Bunu düşününce Kevin Carter diye bir fotoğrafçı vardı, onun
hikayesi geliyor aklıma. Kevin Carter bir fotoğraf çekti, sanırım
bilmeyen yoktur; Sudan’da açlıktan ölmek üzere olan bir deri bir
kemik bir kız çocuğu ve hemen arkasında çocuğun ölümünü bekleyen
bir akbaba… Bu fotoğraf Kevin Carter’a Pulitzer Ödülü'nü
kazandırdı. Fakat çok eleştiri aldı fotoğrafa dair. O sırada çocuğu
kurtarabileceğini ama fotoğraf çekmeyi yeğlediğini söylediler.
Sonrasında Kevin Carter, arabasında ölü bulundu. Egzoz gazını içeri
vererek intihar etmişti. İnsanlar “vicdan azabı” dediler.
Doğruluğunu ancak Carter’ın kendisi teyit edebilir tabii.

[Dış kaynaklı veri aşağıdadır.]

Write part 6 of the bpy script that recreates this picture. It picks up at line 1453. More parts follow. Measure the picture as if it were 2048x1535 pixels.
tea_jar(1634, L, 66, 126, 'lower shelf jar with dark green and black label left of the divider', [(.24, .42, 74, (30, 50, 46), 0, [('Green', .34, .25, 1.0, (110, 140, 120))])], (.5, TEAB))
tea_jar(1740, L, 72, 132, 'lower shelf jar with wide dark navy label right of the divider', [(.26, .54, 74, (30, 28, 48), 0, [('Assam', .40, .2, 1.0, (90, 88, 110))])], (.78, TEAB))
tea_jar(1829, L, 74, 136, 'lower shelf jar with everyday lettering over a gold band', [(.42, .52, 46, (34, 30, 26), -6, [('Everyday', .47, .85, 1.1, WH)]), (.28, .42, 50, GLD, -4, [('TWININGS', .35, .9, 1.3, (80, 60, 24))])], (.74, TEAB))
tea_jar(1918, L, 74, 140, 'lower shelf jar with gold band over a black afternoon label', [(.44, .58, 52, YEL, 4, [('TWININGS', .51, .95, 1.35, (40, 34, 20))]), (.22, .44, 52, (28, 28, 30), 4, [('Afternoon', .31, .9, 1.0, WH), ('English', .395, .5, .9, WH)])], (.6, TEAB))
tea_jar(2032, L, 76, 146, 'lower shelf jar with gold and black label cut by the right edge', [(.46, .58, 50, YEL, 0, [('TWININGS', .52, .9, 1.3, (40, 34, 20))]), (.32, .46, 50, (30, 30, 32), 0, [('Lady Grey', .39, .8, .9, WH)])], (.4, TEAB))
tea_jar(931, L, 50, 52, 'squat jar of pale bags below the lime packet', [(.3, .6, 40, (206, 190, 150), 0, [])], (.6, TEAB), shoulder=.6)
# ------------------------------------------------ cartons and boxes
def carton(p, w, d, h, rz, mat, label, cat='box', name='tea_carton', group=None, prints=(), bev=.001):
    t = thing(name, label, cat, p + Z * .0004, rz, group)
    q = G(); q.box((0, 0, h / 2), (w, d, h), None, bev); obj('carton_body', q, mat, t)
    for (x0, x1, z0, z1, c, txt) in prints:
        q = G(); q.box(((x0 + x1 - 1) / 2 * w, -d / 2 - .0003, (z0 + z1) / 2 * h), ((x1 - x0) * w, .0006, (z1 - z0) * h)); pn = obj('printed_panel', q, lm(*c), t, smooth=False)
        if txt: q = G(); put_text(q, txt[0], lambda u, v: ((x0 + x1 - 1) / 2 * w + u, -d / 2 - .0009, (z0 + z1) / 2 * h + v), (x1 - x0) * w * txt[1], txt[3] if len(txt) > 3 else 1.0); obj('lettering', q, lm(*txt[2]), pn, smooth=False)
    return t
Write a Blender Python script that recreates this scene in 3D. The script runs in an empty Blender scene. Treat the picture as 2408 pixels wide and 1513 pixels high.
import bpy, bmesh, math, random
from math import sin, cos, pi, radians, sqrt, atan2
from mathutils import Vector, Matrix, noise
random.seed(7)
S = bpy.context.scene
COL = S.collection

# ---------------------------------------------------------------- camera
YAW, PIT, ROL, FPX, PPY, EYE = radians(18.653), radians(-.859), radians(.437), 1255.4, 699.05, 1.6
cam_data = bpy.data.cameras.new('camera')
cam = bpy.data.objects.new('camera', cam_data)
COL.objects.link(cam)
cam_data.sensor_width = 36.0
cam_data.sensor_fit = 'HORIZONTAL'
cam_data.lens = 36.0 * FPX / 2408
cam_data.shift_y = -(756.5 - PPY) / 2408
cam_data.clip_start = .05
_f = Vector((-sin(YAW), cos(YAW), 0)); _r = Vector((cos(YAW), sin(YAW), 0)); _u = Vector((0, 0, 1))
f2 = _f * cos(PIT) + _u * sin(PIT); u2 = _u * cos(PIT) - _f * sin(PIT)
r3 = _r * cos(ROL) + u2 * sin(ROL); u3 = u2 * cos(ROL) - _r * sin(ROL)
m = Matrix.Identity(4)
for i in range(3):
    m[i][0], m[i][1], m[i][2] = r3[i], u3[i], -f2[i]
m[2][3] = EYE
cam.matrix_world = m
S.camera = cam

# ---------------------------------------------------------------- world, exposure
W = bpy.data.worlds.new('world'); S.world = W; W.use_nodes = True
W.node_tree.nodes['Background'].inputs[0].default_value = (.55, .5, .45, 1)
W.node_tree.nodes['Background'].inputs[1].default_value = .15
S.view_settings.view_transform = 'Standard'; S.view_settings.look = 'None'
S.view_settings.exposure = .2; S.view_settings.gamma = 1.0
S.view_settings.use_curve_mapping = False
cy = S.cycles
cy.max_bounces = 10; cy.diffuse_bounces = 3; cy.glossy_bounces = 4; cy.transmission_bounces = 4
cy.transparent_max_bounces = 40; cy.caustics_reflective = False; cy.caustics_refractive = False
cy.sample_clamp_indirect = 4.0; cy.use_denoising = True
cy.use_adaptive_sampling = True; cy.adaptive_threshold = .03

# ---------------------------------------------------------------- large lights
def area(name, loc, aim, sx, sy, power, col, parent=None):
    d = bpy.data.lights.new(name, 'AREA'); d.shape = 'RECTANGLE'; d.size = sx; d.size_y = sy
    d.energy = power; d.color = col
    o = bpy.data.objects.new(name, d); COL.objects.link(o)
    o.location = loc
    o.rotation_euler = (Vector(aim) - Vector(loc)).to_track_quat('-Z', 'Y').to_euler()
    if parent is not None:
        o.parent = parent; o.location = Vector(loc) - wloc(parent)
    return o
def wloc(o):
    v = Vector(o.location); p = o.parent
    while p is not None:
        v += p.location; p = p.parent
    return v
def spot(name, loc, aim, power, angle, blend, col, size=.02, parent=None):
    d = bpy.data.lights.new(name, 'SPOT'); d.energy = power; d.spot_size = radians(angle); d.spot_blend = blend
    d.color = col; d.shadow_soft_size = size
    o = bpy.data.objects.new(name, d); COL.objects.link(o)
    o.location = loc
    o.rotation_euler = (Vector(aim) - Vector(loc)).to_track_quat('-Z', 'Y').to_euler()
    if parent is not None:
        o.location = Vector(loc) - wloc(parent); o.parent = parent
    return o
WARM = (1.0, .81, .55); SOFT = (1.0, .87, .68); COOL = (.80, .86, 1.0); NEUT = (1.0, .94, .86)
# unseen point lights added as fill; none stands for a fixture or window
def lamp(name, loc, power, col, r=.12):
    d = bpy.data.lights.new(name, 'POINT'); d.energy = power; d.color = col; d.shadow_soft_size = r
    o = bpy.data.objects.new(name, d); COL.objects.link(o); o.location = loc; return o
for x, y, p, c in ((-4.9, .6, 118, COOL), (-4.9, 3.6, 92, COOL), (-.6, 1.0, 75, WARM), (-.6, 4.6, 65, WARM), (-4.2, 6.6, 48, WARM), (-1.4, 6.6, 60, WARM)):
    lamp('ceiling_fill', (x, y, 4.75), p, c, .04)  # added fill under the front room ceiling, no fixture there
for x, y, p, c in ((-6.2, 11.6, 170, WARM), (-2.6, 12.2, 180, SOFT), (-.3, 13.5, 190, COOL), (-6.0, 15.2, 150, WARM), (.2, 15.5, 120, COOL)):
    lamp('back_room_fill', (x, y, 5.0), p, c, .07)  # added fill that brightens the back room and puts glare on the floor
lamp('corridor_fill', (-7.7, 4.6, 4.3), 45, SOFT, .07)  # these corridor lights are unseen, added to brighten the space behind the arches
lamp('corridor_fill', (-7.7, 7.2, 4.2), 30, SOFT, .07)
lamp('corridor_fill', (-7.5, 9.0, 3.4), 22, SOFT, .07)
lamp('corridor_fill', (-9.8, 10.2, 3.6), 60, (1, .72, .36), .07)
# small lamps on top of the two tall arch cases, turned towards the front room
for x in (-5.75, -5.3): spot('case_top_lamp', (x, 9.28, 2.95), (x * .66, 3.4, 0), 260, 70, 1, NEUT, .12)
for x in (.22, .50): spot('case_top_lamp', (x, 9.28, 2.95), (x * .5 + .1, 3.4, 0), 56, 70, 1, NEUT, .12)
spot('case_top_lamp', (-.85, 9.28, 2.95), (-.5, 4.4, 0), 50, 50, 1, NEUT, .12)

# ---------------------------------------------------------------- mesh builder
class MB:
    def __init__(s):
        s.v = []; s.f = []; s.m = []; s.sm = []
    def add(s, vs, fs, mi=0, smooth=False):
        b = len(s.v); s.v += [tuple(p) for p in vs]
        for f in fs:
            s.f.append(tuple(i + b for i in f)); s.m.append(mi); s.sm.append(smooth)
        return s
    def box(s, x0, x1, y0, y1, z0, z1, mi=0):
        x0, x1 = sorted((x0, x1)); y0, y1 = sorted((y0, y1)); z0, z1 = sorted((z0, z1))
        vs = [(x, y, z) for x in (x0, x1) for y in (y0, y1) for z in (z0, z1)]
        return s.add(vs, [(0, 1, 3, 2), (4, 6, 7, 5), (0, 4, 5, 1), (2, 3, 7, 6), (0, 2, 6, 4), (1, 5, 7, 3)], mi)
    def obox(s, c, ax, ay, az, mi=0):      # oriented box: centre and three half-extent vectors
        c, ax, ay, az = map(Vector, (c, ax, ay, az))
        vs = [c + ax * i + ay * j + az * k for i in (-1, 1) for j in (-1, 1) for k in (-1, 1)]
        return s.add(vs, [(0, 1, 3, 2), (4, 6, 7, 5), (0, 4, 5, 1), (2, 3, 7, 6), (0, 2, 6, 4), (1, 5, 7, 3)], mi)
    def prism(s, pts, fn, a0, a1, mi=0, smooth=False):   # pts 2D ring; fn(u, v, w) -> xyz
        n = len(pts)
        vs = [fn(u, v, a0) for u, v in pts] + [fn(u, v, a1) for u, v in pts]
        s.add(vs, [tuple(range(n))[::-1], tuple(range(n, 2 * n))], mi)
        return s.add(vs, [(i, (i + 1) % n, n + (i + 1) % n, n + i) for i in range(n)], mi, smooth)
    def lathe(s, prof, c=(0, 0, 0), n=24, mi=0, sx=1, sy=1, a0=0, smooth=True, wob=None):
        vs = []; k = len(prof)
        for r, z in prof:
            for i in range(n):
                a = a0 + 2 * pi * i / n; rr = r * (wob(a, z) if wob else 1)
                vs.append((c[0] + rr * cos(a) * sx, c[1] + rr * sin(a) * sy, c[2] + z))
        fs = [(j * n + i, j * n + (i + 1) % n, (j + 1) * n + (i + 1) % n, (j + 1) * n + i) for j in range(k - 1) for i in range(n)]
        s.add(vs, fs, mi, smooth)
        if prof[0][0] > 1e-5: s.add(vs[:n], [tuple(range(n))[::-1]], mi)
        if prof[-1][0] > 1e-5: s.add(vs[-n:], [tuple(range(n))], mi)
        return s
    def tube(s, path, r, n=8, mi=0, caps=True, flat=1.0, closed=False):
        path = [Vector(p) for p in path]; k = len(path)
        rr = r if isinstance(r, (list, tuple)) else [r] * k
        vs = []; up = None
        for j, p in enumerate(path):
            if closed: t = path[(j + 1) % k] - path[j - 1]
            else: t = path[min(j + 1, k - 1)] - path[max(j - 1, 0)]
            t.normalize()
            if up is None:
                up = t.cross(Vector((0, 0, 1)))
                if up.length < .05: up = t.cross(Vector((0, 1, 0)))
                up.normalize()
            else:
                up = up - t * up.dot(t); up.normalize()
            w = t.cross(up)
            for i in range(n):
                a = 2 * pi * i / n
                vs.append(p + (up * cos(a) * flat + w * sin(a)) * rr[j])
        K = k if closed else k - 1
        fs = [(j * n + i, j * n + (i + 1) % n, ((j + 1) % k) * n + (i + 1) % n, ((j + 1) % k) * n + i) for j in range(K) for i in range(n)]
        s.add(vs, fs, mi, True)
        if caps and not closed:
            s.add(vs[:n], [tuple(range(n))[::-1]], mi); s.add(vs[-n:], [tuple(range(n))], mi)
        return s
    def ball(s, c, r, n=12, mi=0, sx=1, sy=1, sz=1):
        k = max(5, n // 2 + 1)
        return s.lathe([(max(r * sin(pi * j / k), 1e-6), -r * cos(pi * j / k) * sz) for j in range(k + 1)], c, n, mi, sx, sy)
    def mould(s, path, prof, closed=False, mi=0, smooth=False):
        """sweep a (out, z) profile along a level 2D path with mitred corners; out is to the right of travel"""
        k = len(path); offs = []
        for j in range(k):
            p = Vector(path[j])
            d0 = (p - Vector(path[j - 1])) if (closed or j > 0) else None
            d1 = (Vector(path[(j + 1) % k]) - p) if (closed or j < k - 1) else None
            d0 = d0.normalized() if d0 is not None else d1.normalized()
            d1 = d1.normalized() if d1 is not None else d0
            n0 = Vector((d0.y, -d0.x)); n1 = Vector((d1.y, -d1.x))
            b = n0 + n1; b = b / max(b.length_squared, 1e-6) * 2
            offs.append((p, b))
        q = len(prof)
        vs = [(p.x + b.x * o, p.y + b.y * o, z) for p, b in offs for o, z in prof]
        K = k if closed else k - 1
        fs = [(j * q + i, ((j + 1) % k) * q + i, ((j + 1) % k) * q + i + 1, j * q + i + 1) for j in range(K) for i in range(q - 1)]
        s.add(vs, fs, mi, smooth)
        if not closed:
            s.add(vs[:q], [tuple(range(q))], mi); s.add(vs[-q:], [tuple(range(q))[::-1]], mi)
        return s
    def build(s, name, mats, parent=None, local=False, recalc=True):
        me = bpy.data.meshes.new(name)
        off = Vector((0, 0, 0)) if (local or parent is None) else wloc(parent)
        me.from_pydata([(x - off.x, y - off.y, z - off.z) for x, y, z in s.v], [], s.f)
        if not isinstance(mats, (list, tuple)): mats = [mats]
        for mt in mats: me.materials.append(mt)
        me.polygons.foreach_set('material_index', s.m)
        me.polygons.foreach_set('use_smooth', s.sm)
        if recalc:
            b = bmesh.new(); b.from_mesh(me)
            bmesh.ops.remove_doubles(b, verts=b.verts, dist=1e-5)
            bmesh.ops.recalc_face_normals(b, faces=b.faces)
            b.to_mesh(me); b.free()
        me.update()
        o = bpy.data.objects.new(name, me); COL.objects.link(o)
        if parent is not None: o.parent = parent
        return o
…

Bildiğim şey şu: Vicdan azabı noktasına gelmeden, vereceğimiz
tepki, ufak büyük demeden atacağımız her adım hem başkalarının hem
de kendimizin hayatını kurtarabilir. Böyle anlarda alt komşunun
kapısının zilini çalmanız şiddet uygulayanı korkutabilir ya da
yolda, sokakta rastladığınızda sesli tepkiniz bile faili
panikletebilir. Örneğin, Mersin’de dolmuşta eşine fiziki şiddet
uygulayan adama sözlü tepki vermek, hiçbir şey olmasa adamın
cesaretini kırar, davranışına örtülü onay verildiği algısını
ortadan kaldırır ve belki gelecekte bunu yapamaz. Verilen tepkiler,
bir şekilde, muhakkak işe yarar. Yeter ki susup kenara
çekilmeyin.
Şiddet aile içi bir mesele değildir, toplumsal bir sorundur.
Bunun böyle olduğunu neredeyse yarım asır evvel Avrupa İnsan
Hakları Mahkemesi Opuz/Türkiye kararı ile tescilledi. Bunun üzerine
bu doğrultuda bir dolu yasa yapıldı, sözleşme imzalandı. Bunu artık
bireyler olarak da içselleştirmemiz gerekiyor.
Emine Bulut’un ardından, mevcut düzeni değiştirip iyileşme için
somut adımlar atmadıkça/atmalarını sağlamadıkça, bencilce ve
ikiyüzlüce duyar kasan insanlardan bir farkımız kalmayacak. İzlenen
görüntüler travma olarak yanımıza kalacak. Emine Bulut’un da,
öldürülen diğer kadınların da kemikleri sızlayacak.